◆ **Problem to solve**: Lines holding the string "greyd" are the ones to copy from this listing.

___ Provided material ___

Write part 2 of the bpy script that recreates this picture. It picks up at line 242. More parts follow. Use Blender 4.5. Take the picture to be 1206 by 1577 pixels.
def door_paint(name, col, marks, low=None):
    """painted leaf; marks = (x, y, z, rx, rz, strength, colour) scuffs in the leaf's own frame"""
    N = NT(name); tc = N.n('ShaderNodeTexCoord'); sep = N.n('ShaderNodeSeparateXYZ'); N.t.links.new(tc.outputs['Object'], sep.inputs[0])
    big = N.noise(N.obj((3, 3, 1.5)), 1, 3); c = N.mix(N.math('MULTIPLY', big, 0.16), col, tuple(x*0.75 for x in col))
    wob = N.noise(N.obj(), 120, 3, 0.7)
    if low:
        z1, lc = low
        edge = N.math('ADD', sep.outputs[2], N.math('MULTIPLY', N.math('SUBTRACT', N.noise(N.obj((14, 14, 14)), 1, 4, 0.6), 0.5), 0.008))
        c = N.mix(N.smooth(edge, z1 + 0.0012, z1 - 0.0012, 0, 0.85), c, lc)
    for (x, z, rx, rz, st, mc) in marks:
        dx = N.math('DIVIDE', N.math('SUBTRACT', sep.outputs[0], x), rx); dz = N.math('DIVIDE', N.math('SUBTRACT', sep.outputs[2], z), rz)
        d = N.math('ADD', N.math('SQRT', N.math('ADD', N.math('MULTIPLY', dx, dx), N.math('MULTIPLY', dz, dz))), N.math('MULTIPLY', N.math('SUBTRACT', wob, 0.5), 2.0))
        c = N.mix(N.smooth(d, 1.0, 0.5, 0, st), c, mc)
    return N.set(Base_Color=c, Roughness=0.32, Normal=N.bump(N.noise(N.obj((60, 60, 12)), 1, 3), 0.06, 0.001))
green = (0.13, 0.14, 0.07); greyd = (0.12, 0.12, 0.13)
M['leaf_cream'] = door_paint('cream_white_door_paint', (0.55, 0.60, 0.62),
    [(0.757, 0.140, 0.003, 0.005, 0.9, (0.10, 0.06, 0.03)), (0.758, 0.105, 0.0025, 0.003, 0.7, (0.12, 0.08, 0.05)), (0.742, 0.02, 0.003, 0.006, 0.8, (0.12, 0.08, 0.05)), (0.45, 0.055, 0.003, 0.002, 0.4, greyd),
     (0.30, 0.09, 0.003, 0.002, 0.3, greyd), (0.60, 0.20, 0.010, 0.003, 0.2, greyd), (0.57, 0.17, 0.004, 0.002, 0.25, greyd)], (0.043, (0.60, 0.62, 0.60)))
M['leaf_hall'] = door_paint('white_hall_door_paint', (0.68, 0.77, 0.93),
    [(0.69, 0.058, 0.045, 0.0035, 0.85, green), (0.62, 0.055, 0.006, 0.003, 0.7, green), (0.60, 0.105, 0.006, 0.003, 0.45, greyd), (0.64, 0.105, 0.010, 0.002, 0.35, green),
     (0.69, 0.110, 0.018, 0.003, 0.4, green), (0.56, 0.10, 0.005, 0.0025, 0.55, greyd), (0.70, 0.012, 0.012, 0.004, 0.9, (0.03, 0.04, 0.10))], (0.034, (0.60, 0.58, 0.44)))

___
___ Provided material ___

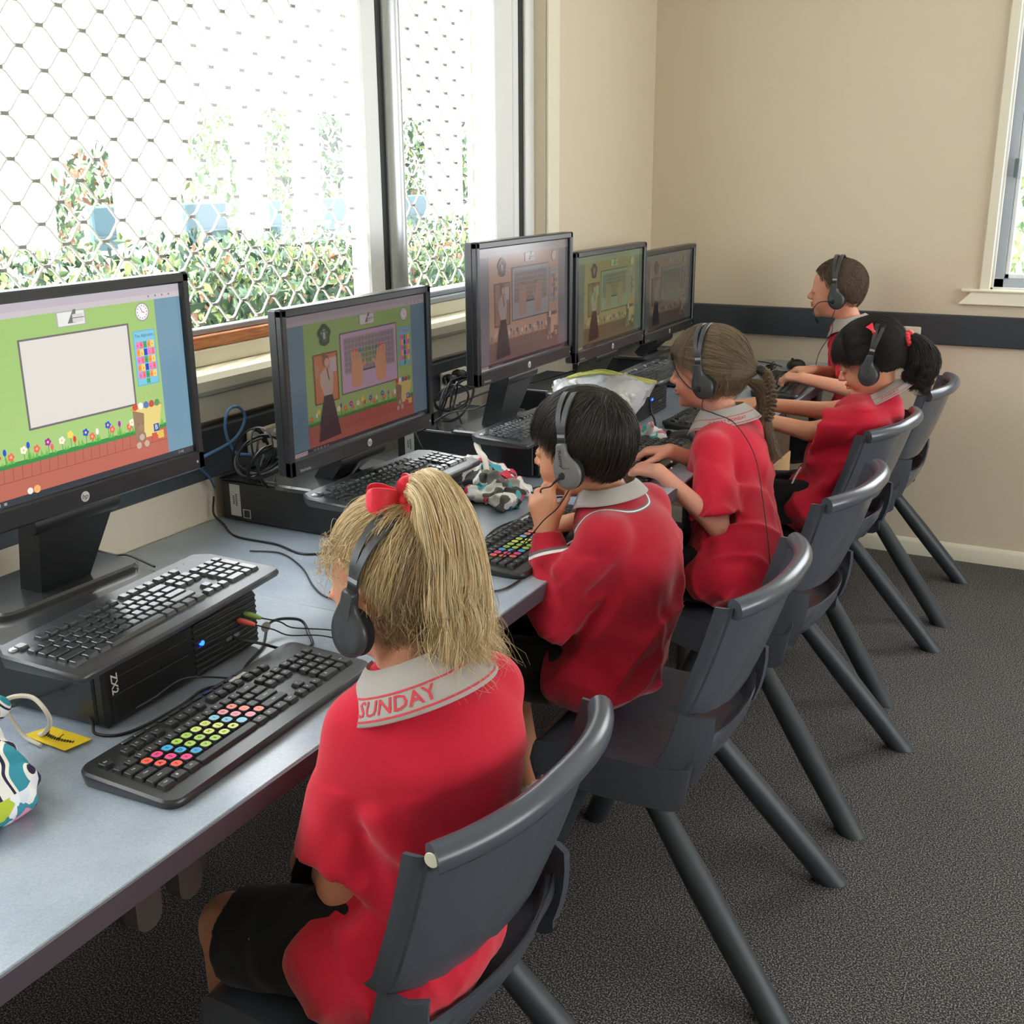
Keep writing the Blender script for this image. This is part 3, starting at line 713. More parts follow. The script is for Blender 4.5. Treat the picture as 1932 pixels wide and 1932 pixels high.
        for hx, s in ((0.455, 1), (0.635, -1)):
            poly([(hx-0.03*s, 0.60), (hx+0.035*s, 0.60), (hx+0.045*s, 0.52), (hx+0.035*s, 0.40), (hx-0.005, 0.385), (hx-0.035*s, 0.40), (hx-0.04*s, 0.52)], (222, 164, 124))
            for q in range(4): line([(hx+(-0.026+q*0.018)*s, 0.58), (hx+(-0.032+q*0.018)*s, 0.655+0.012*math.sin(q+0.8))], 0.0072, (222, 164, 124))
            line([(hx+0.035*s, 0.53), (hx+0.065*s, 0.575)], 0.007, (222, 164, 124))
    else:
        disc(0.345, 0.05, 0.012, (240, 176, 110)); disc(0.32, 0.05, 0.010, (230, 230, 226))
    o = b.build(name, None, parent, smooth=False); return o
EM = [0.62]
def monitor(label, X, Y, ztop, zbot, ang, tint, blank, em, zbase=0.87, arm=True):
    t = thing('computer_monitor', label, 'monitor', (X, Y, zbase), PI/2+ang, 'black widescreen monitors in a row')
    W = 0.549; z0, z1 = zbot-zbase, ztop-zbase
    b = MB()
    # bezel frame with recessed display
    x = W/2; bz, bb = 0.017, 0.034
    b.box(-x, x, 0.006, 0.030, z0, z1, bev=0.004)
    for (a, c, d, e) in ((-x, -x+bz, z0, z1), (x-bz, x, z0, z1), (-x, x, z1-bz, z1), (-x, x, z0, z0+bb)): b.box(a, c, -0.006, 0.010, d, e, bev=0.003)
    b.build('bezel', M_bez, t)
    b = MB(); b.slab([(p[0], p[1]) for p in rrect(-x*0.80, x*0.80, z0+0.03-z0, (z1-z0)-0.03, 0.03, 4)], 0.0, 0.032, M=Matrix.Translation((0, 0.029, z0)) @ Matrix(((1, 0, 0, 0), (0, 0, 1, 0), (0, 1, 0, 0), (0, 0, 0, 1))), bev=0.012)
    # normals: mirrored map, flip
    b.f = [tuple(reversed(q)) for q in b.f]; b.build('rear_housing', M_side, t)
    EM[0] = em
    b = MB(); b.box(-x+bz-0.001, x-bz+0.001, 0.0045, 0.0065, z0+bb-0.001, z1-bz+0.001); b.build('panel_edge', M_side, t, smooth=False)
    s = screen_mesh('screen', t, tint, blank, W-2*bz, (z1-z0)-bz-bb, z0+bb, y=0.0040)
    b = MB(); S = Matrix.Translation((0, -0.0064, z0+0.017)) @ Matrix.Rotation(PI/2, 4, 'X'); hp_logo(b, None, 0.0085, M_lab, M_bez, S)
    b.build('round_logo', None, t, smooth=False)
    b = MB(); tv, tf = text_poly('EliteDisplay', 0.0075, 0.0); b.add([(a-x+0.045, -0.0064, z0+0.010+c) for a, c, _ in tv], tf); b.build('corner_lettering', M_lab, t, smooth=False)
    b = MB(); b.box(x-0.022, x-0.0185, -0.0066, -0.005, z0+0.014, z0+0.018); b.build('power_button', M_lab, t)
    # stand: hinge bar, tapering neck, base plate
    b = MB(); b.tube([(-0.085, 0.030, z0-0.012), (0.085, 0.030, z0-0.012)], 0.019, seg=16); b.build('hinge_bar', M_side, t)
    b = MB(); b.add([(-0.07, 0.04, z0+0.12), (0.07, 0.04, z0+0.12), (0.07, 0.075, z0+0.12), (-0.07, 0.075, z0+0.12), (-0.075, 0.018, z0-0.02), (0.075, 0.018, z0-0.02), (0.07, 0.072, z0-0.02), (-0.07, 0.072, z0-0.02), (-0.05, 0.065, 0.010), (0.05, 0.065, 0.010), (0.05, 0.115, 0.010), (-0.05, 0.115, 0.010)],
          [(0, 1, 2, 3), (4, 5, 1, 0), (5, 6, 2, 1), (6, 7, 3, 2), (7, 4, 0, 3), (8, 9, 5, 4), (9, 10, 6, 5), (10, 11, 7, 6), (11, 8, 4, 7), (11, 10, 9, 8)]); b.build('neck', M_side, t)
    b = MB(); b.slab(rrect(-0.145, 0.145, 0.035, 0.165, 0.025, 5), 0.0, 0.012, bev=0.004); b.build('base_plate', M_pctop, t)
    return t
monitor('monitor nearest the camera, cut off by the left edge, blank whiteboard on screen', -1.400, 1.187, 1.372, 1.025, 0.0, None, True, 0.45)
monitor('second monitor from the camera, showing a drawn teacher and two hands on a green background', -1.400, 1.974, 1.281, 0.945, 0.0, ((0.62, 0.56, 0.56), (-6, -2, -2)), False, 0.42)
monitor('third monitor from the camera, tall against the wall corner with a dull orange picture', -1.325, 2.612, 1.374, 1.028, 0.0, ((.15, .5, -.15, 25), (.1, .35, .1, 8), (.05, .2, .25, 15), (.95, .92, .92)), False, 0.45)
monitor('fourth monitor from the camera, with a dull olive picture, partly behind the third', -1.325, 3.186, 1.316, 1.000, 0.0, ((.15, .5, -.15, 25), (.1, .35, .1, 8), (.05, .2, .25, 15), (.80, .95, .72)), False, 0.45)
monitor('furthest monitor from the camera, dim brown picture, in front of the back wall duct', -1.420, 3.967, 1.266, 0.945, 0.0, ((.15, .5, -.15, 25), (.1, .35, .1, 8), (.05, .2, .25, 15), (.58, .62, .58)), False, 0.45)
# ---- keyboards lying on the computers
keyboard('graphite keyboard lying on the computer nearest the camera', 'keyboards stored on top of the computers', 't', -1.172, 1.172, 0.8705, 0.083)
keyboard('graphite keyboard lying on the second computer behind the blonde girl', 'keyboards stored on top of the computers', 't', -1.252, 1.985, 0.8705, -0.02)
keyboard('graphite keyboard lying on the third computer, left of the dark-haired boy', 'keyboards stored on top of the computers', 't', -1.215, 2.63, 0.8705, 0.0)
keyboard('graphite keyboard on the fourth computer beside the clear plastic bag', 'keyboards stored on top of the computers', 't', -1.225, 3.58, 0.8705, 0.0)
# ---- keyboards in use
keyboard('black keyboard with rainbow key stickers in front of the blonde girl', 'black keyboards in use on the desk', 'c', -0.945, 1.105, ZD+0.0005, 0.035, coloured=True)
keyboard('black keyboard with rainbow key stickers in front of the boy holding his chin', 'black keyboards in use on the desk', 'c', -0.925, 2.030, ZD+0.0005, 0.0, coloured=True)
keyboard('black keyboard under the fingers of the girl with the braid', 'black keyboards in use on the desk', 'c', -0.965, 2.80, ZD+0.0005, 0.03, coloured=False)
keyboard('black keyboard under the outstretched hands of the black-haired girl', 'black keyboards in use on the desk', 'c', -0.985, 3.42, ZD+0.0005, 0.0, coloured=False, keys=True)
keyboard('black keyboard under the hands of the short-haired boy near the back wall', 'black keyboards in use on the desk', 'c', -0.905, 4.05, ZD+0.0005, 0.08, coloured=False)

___
___ Provided material ___

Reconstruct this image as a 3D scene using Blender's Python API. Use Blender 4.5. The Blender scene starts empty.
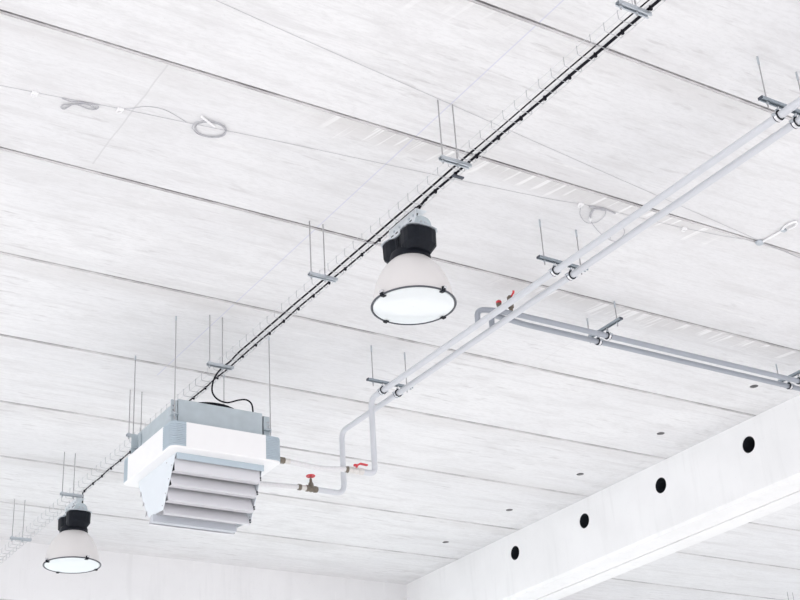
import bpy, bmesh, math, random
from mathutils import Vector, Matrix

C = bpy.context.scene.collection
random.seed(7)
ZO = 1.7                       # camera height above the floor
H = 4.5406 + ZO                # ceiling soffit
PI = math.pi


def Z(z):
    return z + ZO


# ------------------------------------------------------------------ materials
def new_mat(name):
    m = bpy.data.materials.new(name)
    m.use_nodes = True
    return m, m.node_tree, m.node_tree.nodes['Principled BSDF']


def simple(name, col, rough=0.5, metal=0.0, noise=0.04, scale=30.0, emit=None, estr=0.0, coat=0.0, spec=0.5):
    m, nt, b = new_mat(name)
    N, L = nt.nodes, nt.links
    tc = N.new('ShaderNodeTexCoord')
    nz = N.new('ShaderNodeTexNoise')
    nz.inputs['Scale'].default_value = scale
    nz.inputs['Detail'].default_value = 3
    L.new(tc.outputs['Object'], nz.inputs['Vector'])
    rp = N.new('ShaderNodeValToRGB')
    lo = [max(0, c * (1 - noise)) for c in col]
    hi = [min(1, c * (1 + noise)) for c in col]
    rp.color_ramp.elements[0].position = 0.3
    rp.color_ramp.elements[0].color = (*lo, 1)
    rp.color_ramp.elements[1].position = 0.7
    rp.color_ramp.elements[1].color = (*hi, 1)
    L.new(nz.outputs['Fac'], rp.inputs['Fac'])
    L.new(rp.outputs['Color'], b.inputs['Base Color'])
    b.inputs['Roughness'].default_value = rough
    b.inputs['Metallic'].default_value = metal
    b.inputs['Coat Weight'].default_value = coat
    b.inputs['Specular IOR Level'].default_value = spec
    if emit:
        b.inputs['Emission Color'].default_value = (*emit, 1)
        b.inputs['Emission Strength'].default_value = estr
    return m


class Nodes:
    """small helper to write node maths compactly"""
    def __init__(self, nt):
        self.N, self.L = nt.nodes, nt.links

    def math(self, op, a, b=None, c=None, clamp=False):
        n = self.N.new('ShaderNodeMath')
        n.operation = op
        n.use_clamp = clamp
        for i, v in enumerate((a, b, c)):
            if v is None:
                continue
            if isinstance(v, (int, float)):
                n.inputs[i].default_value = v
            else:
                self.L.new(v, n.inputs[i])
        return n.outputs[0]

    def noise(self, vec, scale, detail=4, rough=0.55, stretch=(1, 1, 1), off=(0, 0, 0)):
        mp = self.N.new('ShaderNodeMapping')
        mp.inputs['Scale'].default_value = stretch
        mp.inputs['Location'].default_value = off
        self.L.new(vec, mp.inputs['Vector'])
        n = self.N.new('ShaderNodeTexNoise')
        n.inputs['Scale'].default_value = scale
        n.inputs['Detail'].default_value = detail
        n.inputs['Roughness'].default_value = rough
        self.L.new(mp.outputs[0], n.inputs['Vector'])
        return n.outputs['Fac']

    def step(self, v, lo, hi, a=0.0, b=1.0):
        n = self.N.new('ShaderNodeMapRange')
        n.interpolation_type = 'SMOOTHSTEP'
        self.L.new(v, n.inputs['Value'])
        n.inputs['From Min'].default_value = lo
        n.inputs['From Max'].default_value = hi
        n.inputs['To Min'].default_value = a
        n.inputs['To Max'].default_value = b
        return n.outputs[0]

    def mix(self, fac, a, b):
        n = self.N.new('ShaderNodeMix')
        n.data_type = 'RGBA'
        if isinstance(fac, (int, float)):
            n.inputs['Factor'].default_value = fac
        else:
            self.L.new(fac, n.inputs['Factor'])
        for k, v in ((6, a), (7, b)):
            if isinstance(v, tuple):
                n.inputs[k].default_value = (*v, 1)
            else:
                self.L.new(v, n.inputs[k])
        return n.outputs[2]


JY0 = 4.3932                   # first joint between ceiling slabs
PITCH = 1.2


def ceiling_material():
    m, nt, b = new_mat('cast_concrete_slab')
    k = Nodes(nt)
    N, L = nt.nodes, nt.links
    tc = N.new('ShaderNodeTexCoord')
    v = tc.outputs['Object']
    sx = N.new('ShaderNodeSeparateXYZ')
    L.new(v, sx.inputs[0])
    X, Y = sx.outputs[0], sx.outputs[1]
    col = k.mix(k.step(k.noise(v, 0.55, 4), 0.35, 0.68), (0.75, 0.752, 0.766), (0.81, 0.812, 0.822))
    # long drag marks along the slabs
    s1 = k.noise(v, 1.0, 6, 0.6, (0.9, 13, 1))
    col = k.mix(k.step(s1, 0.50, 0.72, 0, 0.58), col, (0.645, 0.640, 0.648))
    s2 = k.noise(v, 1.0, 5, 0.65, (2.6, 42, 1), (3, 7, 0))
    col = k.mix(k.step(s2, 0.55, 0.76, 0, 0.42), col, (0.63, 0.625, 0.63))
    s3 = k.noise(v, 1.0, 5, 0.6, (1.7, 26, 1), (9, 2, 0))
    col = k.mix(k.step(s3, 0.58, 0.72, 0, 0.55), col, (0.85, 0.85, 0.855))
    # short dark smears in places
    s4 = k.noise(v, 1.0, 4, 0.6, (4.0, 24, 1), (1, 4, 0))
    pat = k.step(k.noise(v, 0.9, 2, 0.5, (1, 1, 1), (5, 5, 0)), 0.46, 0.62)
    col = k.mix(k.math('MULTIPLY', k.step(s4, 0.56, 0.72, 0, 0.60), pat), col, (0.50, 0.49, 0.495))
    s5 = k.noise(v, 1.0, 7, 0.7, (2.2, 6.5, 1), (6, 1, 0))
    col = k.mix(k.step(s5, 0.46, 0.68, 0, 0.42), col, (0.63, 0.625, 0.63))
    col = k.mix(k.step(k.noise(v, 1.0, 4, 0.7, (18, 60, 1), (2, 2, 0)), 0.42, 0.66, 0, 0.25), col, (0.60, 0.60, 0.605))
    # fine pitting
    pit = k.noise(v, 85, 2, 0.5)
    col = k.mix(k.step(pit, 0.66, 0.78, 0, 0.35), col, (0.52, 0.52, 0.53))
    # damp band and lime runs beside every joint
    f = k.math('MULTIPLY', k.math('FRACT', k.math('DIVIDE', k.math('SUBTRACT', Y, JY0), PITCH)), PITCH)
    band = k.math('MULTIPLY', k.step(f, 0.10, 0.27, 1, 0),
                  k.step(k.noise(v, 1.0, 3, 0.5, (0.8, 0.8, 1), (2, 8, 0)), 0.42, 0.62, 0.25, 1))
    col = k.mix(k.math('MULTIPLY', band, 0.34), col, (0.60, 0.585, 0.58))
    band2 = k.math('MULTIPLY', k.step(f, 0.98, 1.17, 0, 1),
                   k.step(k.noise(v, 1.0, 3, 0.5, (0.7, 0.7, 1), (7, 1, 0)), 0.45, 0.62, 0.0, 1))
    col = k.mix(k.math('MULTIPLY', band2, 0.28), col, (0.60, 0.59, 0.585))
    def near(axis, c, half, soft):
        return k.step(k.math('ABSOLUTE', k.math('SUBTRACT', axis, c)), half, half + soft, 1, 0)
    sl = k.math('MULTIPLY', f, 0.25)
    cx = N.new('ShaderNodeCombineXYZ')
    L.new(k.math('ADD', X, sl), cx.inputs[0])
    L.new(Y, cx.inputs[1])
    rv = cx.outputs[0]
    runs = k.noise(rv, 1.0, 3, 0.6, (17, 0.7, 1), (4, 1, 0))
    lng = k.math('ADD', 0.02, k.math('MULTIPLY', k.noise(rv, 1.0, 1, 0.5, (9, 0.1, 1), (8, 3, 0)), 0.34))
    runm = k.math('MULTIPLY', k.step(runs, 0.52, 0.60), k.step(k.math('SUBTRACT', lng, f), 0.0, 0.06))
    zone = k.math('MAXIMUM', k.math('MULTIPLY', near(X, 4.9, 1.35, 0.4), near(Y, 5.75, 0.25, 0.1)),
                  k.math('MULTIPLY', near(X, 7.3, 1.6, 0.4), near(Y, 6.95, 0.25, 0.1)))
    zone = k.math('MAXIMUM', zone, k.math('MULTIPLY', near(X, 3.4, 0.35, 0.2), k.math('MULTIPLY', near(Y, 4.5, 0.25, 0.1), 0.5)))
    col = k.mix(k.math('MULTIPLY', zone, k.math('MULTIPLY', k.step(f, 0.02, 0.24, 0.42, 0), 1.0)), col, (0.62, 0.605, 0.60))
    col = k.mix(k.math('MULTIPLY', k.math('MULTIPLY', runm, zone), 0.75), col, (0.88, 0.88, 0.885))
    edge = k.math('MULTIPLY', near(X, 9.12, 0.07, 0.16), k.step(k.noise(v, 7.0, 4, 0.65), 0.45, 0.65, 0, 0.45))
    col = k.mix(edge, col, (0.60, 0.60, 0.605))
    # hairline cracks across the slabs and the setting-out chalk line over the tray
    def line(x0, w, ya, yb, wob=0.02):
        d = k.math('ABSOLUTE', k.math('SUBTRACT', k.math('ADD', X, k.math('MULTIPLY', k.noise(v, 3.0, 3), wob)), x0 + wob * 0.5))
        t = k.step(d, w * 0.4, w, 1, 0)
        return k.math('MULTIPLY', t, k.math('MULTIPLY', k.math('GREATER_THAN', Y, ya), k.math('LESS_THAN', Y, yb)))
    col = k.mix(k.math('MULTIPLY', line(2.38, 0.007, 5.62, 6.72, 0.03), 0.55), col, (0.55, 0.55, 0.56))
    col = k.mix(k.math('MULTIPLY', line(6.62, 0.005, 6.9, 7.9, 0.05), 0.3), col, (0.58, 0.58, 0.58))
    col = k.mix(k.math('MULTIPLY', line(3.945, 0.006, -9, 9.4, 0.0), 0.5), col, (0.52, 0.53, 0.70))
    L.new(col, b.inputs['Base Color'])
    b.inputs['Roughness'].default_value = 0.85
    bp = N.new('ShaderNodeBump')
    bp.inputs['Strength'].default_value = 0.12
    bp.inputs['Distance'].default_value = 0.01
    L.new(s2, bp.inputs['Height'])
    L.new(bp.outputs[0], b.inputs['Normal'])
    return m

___

◆ **Response below**:
green = (0.13, 0.14, 0.07); greyd = (0.12, 0.12, 0.13)
    [(0.757, 0.140, 0.003, 0.005, 0.9, (0.10, 0.06, 0.03)), (0.758, 0.105, 0.0025, 0.003, 0.7, (0.12, 0.08, 0.05)), (0.742, 0.02, 0.003, 0.006, 0.8, (0.12, 0.08, 0.05)), (0.45, 0.055, 0.003, 0.002, 0.4, greyd),
     (0.30, 0.09, 0.003, 0.002, 0.3, greyd), (0.60, 0.20, 0.010, 0.003, 0.2, greyd), (0.57, 0.17, 0.004, 0.002, 0.25, greyd)], (0.043, (0.60, 0.62, 0.60)))
    [(0.69, 0.058, 0.045, 0.0035, 0.85, green), (0.62, 0.055, 0.006, 0.003, 0.7, green), (0.60, 0.105, 0.006, 0.003, 0.45, greyd), (0.64, 0.105, 0.010, 0.002, 0.35, green),
     (0.69, 0.110, 0.018, 0.003, 0.4, green), (0.56, 0.10, 0.005, 0.0025, 0.55, greyd), (0.70, 0.012, 0.012, 0.004, 0.9, (0.03, 0.04, 0.10))], (0.034, (0.60, 0.58, 0.44)))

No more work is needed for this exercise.